_EXERCISE BRIEF:_ The data must be returned in full and exactly as given.

_INFORMATION PROVIDED:_
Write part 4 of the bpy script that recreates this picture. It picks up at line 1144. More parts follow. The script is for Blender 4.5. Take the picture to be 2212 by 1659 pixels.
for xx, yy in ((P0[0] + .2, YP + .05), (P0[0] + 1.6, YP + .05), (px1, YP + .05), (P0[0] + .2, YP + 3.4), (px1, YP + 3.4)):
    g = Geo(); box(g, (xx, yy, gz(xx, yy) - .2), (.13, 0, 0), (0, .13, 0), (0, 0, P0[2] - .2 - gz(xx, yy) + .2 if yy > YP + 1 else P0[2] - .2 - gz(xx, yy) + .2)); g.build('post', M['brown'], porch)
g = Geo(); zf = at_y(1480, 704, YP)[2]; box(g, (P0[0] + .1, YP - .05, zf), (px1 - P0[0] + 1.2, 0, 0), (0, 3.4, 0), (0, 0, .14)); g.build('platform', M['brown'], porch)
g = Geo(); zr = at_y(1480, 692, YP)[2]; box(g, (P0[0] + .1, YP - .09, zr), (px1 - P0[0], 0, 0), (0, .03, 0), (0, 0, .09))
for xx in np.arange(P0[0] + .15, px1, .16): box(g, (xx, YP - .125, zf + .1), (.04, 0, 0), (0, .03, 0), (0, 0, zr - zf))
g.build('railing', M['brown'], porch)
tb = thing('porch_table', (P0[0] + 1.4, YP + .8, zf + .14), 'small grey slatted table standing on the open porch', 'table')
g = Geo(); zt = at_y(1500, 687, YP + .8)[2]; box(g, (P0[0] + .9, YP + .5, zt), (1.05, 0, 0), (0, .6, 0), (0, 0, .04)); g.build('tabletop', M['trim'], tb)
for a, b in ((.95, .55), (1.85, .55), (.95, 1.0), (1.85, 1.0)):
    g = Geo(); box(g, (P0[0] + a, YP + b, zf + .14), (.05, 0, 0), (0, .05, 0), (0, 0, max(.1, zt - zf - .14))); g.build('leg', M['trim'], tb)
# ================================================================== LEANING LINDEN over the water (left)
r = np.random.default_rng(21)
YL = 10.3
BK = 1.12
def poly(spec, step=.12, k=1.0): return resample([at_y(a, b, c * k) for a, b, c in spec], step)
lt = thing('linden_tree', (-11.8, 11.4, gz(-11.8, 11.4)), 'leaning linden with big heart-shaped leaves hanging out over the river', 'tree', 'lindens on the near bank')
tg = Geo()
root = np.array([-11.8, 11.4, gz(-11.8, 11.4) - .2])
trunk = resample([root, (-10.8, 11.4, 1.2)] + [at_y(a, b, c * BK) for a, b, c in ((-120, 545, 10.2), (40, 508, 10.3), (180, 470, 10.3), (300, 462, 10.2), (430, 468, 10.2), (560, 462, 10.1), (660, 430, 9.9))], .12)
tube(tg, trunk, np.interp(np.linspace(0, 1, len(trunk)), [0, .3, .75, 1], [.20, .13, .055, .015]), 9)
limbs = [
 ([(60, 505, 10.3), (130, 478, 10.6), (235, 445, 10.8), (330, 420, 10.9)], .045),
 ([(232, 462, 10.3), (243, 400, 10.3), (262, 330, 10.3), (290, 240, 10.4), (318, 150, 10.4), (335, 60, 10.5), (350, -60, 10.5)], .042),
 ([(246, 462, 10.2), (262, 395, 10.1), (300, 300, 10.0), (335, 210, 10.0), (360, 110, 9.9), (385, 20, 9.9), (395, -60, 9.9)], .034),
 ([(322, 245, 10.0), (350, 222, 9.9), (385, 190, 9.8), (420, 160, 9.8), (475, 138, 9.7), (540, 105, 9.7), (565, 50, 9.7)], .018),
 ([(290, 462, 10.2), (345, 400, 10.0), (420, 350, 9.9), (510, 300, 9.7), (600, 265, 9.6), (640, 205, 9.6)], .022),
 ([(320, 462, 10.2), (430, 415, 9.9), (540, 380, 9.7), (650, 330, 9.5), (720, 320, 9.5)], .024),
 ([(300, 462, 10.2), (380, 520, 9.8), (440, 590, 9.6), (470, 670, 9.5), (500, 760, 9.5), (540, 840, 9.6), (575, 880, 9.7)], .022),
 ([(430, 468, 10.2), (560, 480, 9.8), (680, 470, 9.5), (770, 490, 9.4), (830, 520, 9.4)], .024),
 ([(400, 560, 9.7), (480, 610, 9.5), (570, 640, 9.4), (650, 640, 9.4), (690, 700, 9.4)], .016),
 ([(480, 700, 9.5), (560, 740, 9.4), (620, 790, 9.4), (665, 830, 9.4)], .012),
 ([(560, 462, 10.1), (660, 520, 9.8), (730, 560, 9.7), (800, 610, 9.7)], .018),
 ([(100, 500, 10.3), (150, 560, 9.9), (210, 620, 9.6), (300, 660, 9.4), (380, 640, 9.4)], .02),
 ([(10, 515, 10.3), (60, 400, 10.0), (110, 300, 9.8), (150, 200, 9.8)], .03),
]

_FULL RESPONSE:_
Write part 4 of the bpy script that recreates this picture. It picks up at line 1144. More parts follow. The script is for Blender 4.5. Take the picture to be 2212 by 1659 pixels.
for xx, yy in ((P0[0] + .2, YP + .05), (P0[0] + 1.6, YP + .05), (px1, YP + .05), (P0[0] + .2, YP + 3.4), (px1, YP + 3.4)):
    g = Geo(); box(g, (xx, yy, gz(xx, yy) - .2), (.13, 0, 0), (0, .13, 0), (0, 0, P0[2] - .2 - gz(xx, yy) + .2 if yy > YP + 1 else P0[2] - .2 - gz(xx, yy) + .2)); g.build('post', M['brown'], porch)
g = Geo(); zf = at_y(1480, 704, YP)[2]; box(g, (P0[0] + .1, YP - .05, zf), (px1 - P0[0] + 1.2, 0, 0), (0, 3.4, 0), (0, 0, .14)); g.build('platform', M['brown'], porch)
g = Geo(); zr = at_y(1480, 692, YP)[2]; box(g, (P0[0] + .1, YP - .09, zr), (px1 - P0[0], 0, 0), (0, .03, 0), (0, 0, .09))
for xx in np.arange(P0[0] + .15, px1, .16): box(g, (xx, YP - .125, zf + .1), (.04, 0, 0), (0, .03, 0), (0, 0, zr - zf))
g.build('railing', M['brown'], porch)
tb = thing('porch_table', (P0[0] + 1.4, YP + .8, zf + .14), 'small grey slatted table standing on the open porch', 'table')
g = Geo(); zt = at_y(1500, 687, YP + .8)[2]; box(g, (P0[0] + .9, YP + .5, zt), (1.05, 0, 0), (0, .6, 0), (0, 0, .04)); g.build('tabletop', M['trim'], tb)
for a, b in ((.95, .55), (1.85, .55), (.95, 1.0), (1.85, 1.0)):
    g = Geo(); box(g, (P0[0] + a, YP + b, zf + .14), (.05, 0, 0), (0, .05, 0), (0, 0, max(.1, zt - zf - .14))); g.build('leg', M['trim'], tb)
# ================================================================== LEANING LINDEN over the water (left)
r = np.random.default_rng(21)
YL = 10.3
BK = 1.12
def poly(spec, step=.12, k=1.0): return resample([at_y(a, b, c * k) for a, b, c in spec], step)
lt = thing('linden_tree', (-11.8, 11.4, gz(-11.8, 11.4)), 'leaning linden with big heart-shaped leaves hanging out over the river', 'tree', 'lindens on the near bank')
tg = Geo()
root = np.array([-11.8, 11.4, gz(-11.8, 11.4) - .2])
trunk = resample([root, (-10.8, 11.4, 1.2)] + [at_y(a, b, c * BK) for a, b, c in ((-120, 545, 10.2), (40, 508, 10.3), (180, 470, 10.3), (300, 462, 10.2), (430, 468, 10.2), (560, 462, 10.1), (660, 430, 9.9))], .12)
tube(tg, trunk, np.interp(np.linspace(0, 1, len(trunk)), [0, .3, .75, 1], [.20, .13, .055, .015]), 9)
limbs = [
 ([(60, 505, 10.3), (130, 478, 10.6), (235, 445, 10.8), (330, 420, 10.9)], .045),
 ([(232, 462, 10.3), (243, 400, 10.3), (262, 330, 10.3), (290, 240, 10.4), (318, 150, 10.4), (335, 60, 10.5), (350, -60, 10.5)], .042),
 ([(246, 462, 10.2), (262, 395, 10.1), (300, 300, 10.0), (335, 210, 10.0), (360, 110, 9.9), (385, 20, 9.9), (395, -60, 9.9)], .034),
 ([(322, 245, 10.0), (350, 222, 9.9), (385, 190, 9.8), (420, 160, 9.8), (475, 138, 9.7), (540, 105, 9.7), (565, 50, 9.7)], .018),
 ([(290, 462, 10.2), (345, 400, 10.0), (420, 350, 9.9), (510, 300, 9.7), (600, 265, 9.6), (640, 205, 9.6)], .022),
 ([(320, 462, 10.2), (430, 415, 9.9), (540, 380, 9.7), (650, 330, 9.5), (720, 320, 9.5)], .024),
 ([(300, 462, 10.2), (380, 520, 9.8), (440, 590, 9.6), (470, 670, 9.5), (500, 760, 9.5), (540, 840, 9.6), (575, 880, 9.7)], .022),
 ([(430, 468, 10.2), (560, 480, 9.8), (680, 470, 9.5), (770, 490, 9.4), (830, 520, 9.4)], .024),
 ([(400, 560, 9.7), (480, 610, 9.5), (570, 640, 9.4), (650, 640, 9.4), (690, 700, 9.4)], .016),
 ([(480, 700, 9.5), (560, 740, 9.4), (620, 790, 9.4), (665, 830, 9.4)], .012),
 ([(560, 462, 10.1), (660, 520, 9.8), (730, 560, 9.7), (800, 610, 9.7)], .018),
 ([(100, 500, 10.3), (150, 560, 9.9), (210, 620, 9.6), (300, 660, 9.4), (380, 640, 9.4)], .02),
 ([(10, 515, 10.3), (60, 400, 10.0), (110, 300, 9.8), (150, 200, 9.8)], .03),
]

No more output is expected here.